-- START INFORMATION PROVIDED --

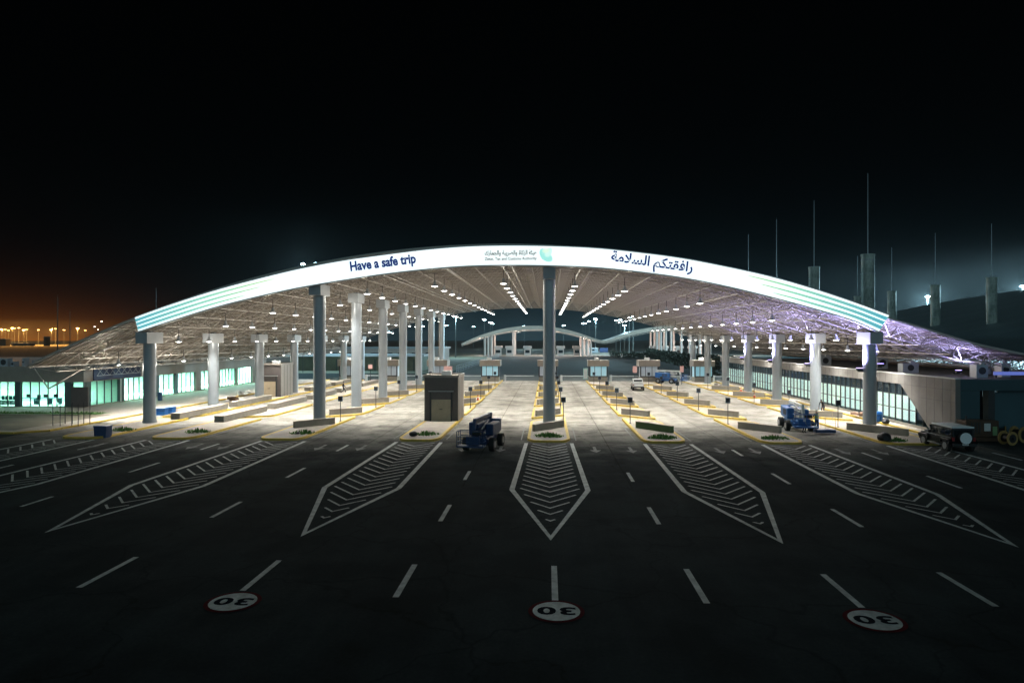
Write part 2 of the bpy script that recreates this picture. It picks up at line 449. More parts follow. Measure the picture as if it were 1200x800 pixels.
# low walls / benches and lane sign posts on the islands
def low_wall(k, j, a, b_, m=None, thick=.3, h=.56, lab=None):
    a = Vector(a); b_ = Vector(b_); d = b_-a; r = math.atan2(d.y, d.x); mid = (a+b_)/2
    o = B().box((0,0,h/2), (d.length, thick, h), bev=.03).build('low_wall', m or M['wallc'])
    o.location = (mid.x, mid.y, .15); o.rotation_euler = (0,0,r)
    cp = B().box((0,0,h+.02), (d.length+.04, thick+.06, .05), bev=.01).build('coping', M['paver'], o)
    tag(o, lab or f'low concrete wall on the {INAME[k]}, {ORD[j]} from its near end', 'low wall', 'low concrete walls on the lane islands')
first_walls = {1:((8.0,61.5),(10.6,58.2)), 0:((-1.15,58.6),(1.45,61.8)), -2:((-22.5,59.7),(-19.9,63.0)), 2:((17.0,61.6),(19.6,58.4)), 3:((26.3,61.3),(29.4,57.2))}
for k in ISL:
    x0, x1 = ISL[k]
    for j in range(5):
        if k in (-3,-4):
            y = 63.5+PITCH*j if k == -3 else 65.6+PITCH*j
            xc = -31.2 if k == -3 else -38.6
            if k == -4 and j == 2: continue
            if k == -4: xc = -37.0+.35; 
            low_wall(k, j, (xc, y), (xc, y+10.2), thick=.95, lab=f'long low concrete bench on the {INAME[k]}, {ORD[j]} from its near end')
        elif k == -1 and j == 0: continue
        elif j == 0:
            a, b_ = first_walls[k]
            low_wall(k, j, a, b_, M['wallgreen'] if k == 1 else None, lab='moss green low wall at the near end of an island right of centre' if k == 1 else None)
        else:
            y = 70.3+PITCH*(j-1)
            a, b_ = ((x0+.5, y), (x1-.5, y+2.6)) if k <= 0 else ((x0+.5, y+2.6), (x1-.5, y))
            low_wall(k, j, a, b_)
def post_proto():
    t = empty('lane_sign_post', (0,0,0))
    B().cyl((0,0,0),(0,0,2.0),.035,n=8).build('pole', M['dark'], t)
    B().box((0,0,.02),(.22,.22,.04)).build('base_plate', M['dark'], t)
    hd = B().box((0,0,2.2),(.44,.14,.5),bev=.03).build('sign_box', M['signblue'], t)
    B().box((0,-.075,2.22),(.30,.02,.32)).build('lens_panel', M['black'], hd)
    return t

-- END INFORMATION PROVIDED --

Give the material again exactly as it is, but keep the pictures out.

Write part 2 of the bpy script that recreates this picture. It picks up at line 449. More parts follow. Measure the picture as if it were 1200x800 pixels.
# low walls / benches and lane sign posts on the islands
def low_wall(k, j, a, b_, m=None, thick=.3, h=.56, lab=None):
    a = Vector(a); b_ = Vector(b_); d = b_-a; r = math.atan2(d.y, d.x); mid = (a+b_)/2
    o = B().box((0,0,h/2), (d.length, thick, h), bev=.03).build('low_wall', m or M['wallc'])
    o.location = (mid.x, mid.y, .15); o.rotation_euler = (0,0,r)
    cp = B().box((0,0,h+.02), (d.length+.04, thick+.06, .05), bev=.01).build('coping', M['paver'], o)
    tag(o, lab or f'low concrete wall on the {INAME[k]}, {ORD[j]} from its near end', 'low wall', 'low concrete walls on the lane islands')
first_walls = {1:((8.0,61.5),(10.6,58.2)), 0:((-1.15,58.6),(1.45,61.8)), -2:((-22.5,59.7),(-19.9,63.0)), 2:((17.0,61.6),(19.6,58.4)), 3:((26.3,61.3),(29.4,57.2))}
for k in ISL:
    x0, x1 = ISL[k]
    for j in range(5):
        if k in (-3,-4):
            y = 63.5+PITCH*j if k == -3 else 65.6+PITCH*j
            xc = -31.2 if k == -3 else -38.6
            if k == -4 and j == 2: continue
            if k == -4: xc = -37.0+.35; 
            low_wall(k, j, (xc, y), (xc, y+10.2), thick=.95, lab=f'long low concrete bench on the {INAME[k]}, {ORD[j]} from its near end')
        elif k == -1 and j == 0: continue
        elif j == 0:
            a, b_ = first_walls[k]
            low_wall(k, j, a, b_, M['wallgreen'] if k == 1 else None, lab='moss green low wall at the near end of an island right of centre' if k == 1 else None)
        else:
            y = 70.3+PITCH*(j-1)
            a, b_ = ((x0+.5, y), (x1-.5, y+2.6)) if k <= 0 else ((x0+.5, y+2.6), (x1-.5, y))
            low_wall(k, j, a, b_)
def post_proto():
    t = empty('lane_sign_post', (0,0,0))
    B().cyl((0,0,0),(0,0,2.0),.035,n=8).build('pole', M['dark'], t)
    B().box((0,0,.02),(.22,.22,.04)).build('base_plate', M['dark'], t)
    hd = B().box((0,0,2.2),(.44,.14,.5),bev=.03).build('sign_box', M['signblue'], t)
    B().box((0,-.075,2.22),(.30,.02,.32)).build('lens_panel', M['black'], hd)
    return t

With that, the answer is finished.